● Exercise task
Copy the records below exactly as they appear.

------ The input

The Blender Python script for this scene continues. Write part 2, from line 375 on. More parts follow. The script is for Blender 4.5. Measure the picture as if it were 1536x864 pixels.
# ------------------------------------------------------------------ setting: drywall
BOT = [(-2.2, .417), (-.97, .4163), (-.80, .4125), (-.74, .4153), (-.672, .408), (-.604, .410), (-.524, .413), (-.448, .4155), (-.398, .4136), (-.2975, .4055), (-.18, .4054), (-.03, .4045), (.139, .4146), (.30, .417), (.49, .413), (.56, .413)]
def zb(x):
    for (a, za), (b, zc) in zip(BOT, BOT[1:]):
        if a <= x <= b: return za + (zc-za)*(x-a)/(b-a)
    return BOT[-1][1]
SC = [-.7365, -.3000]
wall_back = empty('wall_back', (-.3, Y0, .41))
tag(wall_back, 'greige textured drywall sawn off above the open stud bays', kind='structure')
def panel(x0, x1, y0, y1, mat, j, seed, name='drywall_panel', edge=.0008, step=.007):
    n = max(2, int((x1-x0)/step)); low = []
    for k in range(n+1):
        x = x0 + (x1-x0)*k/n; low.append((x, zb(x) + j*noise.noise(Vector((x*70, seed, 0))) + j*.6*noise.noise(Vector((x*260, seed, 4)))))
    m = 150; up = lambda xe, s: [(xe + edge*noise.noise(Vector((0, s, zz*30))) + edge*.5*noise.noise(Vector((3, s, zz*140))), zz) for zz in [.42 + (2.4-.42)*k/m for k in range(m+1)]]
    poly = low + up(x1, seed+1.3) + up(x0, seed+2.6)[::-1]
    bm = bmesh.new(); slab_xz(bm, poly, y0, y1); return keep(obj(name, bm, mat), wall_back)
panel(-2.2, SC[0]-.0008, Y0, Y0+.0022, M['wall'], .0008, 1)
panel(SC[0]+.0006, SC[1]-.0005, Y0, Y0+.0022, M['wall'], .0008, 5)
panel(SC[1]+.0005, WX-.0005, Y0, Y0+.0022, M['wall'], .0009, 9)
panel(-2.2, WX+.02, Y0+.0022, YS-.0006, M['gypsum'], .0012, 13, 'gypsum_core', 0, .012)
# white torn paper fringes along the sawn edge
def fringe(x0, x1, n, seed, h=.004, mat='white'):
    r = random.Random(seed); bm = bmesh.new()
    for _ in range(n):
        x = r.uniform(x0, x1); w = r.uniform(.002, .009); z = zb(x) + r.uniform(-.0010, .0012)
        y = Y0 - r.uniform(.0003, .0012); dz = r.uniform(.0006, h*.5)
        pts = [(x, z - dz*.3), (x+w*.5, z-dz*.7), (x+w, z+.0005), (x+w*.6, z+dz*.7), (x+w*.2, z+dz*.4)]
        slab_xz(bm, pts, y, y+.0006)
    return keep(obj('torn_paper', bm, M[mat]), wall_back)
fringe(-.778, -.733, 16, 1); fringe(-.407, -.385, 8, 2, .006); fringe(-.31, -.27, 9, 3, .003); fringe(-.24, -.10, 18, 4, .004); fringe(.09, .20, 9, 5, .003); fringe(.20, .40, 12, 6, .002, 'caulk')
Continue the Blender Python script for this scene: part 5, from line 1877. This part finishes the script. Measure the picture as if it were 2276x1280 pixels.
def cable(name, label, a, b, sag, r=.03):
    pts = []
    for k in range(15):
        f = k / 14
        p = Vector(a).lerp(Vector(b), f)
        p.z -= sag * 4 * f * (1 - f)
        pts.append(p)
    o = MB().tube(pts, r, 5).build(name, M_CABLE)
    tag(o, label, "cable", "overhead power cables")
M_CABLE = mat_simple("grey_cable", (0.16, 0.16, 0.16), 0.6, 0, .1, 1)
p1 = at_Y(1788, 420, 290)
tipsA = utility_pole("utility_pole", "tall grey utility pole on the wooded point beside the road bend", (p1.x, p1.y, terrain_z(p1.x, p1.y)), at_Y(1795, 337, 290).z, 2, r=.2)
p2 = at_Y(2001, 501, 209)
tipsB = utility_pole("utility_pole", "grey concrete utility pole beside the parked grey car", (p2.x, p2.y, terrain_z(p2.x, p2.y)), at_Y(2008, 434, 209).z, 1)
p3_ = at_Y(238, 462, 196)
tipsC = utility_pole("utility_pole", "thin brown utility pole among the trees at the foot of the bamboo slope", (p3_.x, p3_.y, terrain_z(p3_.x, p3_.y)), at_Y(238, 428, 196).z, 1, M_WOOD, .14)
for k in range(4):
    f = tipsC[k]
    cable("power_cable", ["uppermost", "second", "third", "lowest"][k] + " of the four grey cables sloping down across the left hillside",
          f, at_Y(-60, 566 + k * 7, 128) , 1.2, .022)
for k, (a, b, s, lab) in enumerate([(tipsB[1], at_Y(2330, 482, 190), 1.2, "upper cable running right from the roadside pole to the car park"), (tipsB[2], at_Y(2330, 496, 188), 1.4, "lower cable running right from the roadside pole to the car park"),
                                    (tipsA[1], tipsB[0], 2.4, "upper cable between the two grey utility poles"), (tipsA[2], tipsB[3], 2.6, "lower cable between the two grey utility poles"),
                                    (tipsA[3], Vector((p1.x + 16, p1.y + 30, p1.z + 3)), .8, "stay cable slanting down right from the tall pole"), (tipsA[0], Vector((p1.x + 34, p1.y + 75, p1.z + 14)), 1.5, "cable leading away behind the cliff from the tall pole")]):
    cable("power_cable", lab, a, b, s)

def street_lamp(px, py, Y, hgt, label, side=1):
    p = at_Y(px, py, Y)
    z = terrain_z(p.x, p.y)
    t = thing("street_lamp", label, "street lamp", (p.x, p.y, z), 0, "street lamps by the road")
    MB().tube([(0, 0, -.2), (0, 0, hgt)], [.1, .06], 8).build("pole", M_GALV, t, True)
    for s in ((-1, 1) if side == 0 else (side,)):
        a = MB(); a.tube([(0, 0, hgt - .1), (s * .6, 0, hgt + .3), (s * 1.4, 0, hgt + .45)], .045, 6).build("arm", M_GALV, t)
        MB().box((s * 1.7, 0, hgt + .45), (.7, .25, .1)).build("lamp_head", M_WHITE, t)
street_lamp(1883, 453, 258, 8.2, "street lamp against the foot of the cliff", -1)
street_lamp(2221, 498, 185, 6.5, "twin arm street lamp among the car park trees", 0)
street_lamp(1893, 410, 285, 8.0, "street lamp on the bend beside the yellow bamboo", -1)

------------

● Expected answer
The Blender Python script for this scene continues. Write part 2, from line 375 on. More parts follow. The script is for Blender 4.5. Measure the picture as if it were 1536x864 pixels.
# ------------------------------------------------------------------ setting: drywall
BOT = [(-2.2, .417), (-.97, .4163), (-.80, .4125), (-.74, .4153), (-.672, .408), (-.604, .410), (-.524, .413), (-.448, .4155), (-.398, .4136), (-.2975, .4055), (-.18, .4054), (-.03, .4045), (.139, .4146), (.30, .417), (.49, .413), (.56, .413)]
def zb(x):
    for (a, za), (b, zc) in zip(BOT, BOT[1:]):
        if a <= x <= b: return za + (zc-za)*(x-a)/(b-a)
    return BOT[-1][1]
SC = [-.7365, -.3000]
wall_back = empty('wall_back', (-.3, Y0, .41))
tag(wall_back, 'greige textured drywall sawn off above the open stud bays', kind='structure')
def panel(x0, x1, y0, y1, mat, j, seed, name='drywall_panel', edge=.0008, step=.007):
    n = max(2, int((x1-x0)/step)); low = []
    for k in range(n+1):
        x = x0 + (x1-x0)*k/n; low.append((x, zb(x) + j*noise.noise(Vector((x*70, seed, 0))) + j*.6*noise.noise(Vector((x*260, seed, 4)))))
    m = 150; up = lambda xe, s: [(xe + edge*noise.noise(Vector((0, s, zz*30))) + edge*.5*noise.noise(Vector((3, s, zz*140))), zz) for zz in [.42 + (2.4-.42)*k/m for k in range(m+1)]]
    poly = low + up(x1, seed+1.3) + up(x0, seed+2.6)[::-1]
    bm = bmesh.new(); slab_xz(bm, poly, y0, y1); return keep(obj(name, bm, mat), wall_back)
panel(-2.2, SC[0]-.0008, Y0, Y0+.0022, M['wall'], .0008, 1)
panel(SC[0]+.0006, SC[1]-.0005, Y0, Y0+.0022, M['wall'], .0008, 5)
panel(SC[1]+.0005, WX-.0005, Y0, Y0+.0022, M['wall'], .0009, 9)
panel(-2.2, WX+.02, Y0+.0022, YS-.0006, M['gypsum'], .0012, 13, 'gypsum_core', 0, .012)
# white torn paper fringes along the sawn edge
def fringe(x0, x1, n, seed, h=.004, mat='white'):
    r = random.Random(seed); bm = bmesh.new()
    for _ in range(n):
        x = r.uniform(x0, x1); w = r.uniform(.002, .009); z = zb(x) + r.uniform(-.0010, .0012)
        y = Y0 - r.uniform(.0003, .0012); dz = r.uniform(.0006, h*.5)
        pts = [(x, z - dz*.3), (x+w*.5, z-dz*.7), (x+w, z+.0005), (x+w*.6, z+dz*.7), (x+w*.2, z+dz*.4)]
        slab_xz(bm, pts, y, y+.0006)
    return keep(obj('torn_paper', bm, M[mat]), wall_back)
fringe(-.778, -.733, 16, 1); fringe(-.407, -.385, 8, 2, .006); fringe(-.31, -.27, 9, 3, .003); fringe(-.24, -.10, 18, 4, .004); fringe(.09, .20, 9, 5, .003); fringe(.20, .40, 12, 6, .002, 'caulk')
Continue the Blender Python script for this scene: part 5, from line 1877. This part finishes the script. Measure the picture as if it were 2276x1280 pixels.
def cable(name, label, a, b, sag, r=.03):
    pts = []
    for k in range(15):
        f = k / 14
        p = Vector(a).lerp(Vector(b), f)
        p.z -= sag * 4 * f * (1 - f)
        pts.append(p)
    o = MB().tube(pts, r, 5).build(name, M_CABLE)
    tag(o, label, "cable", "overhead power cables")
M_CABLE = mat_simple("grey_cable", (0.16, 0.16, 0.16), 0.6, 0, .1, 1)
p1 = at_Y(1788, 420, 290)
tipsA = utility_pole("utility_pole", "tall grey utility pole on the wooded point beside the road bend", (p1.x, p1.y, terrain_z(p1.x, p1.y)), at_Y(1795, 337, 290).z, 2, r=.2)
p2 = at_Y(2001, 501, 209)
tipsB = utility_pole("utility_pole", "grey concrete utility pole beside the parked grey car", (p2.x, p2.y, terrain_z(p2.x, p2.y)), at_Y(2008, 434, 209).z, 1)
p3_ = at_Y(238, 462, 196)
tipsC = utility_pole("utility_pole", "thin brown utility pole among the trees at the foot of the bamboo slope", (p3_.x, p3_.y, terrain_z(p3_.x, p3_.y)), at_Y(238, 428, 196).z, 1, M_WOOD, .14)
for k in range(4):
    f = tipsC[k]
    cable("power_cable", ["uppermost", "second", "third", "lowest"][k] + " of the four grey cables sloping down across the left hillside",
          f, at_Y(-60, 566 + k * 7, 128) , 1.2, .022)
for k, (a, b, s, lab) in enumerate([(tipsB[1], at_Y(2330, 482, 190), 1.2, "upper cable running right from the roadside pole to the car park"), (tipsB[2], at_Y(2330, 496, 188), 1.4, "lower cable running right from the roadside pole to the car park"),
                                    (tipsA[1], tipsB[0], 2.4, "upper cable between the two grey utility poles"), (tipsA[2], tipsB[3], 2.6, "lower cable between the two grey utility poles"),
                                    (tipsA[3], Vector((p1.x + 16, p1.y + 30, p1.z + 3)), .8, "stay cable slanting down right from the tall pole"), (tipsA[0], Vector((p1.x + 34, p1.y + 75, p1.z + 14)), 1.5, "cable leading away behind the cliff from the tall pole")]):
    cable("power_cable", lab, a, b, s)

def street_lamp(px, py, Y, hgt, label, side=1):
    p = at_Y(px, py, Y)
    z = terrain_z(p.x, p.y)
    t = thing("street_lamp", label, "street lamp", (p.x, p.y, z), 0, "street lamps by the road")
    MB().tube([(0, 0, -.2), (0, 0, hgt)], [.1, .06], 8).build("pole", M_GALV, t, True)
    for s in ((-1, 1) if side == 0 else (side,)):
        a = MB(); a.tube([(0, 0, hgt - .1), (s * .6, 0, hgt + .3), (s * 1.4, 0, hgt + .45)], .045, 6).build("arm", M_GALV, t)
        MB().box((s * 1.7, 0, hgt + .45), (.7, .25, .1)).build("lamp_head", M_WHITE, t)
street_lamp(1883, 453, 258, 8.2, "street lamp against the foot of the cliff", -1)
street_lamp(2221, 498, 185, 6.5, "twin arm street lamp among the car park trees", 0)
street_lamp(1893, 410, 285, 8.0, "street lamp on the bend beside the yellow bamboo", -1)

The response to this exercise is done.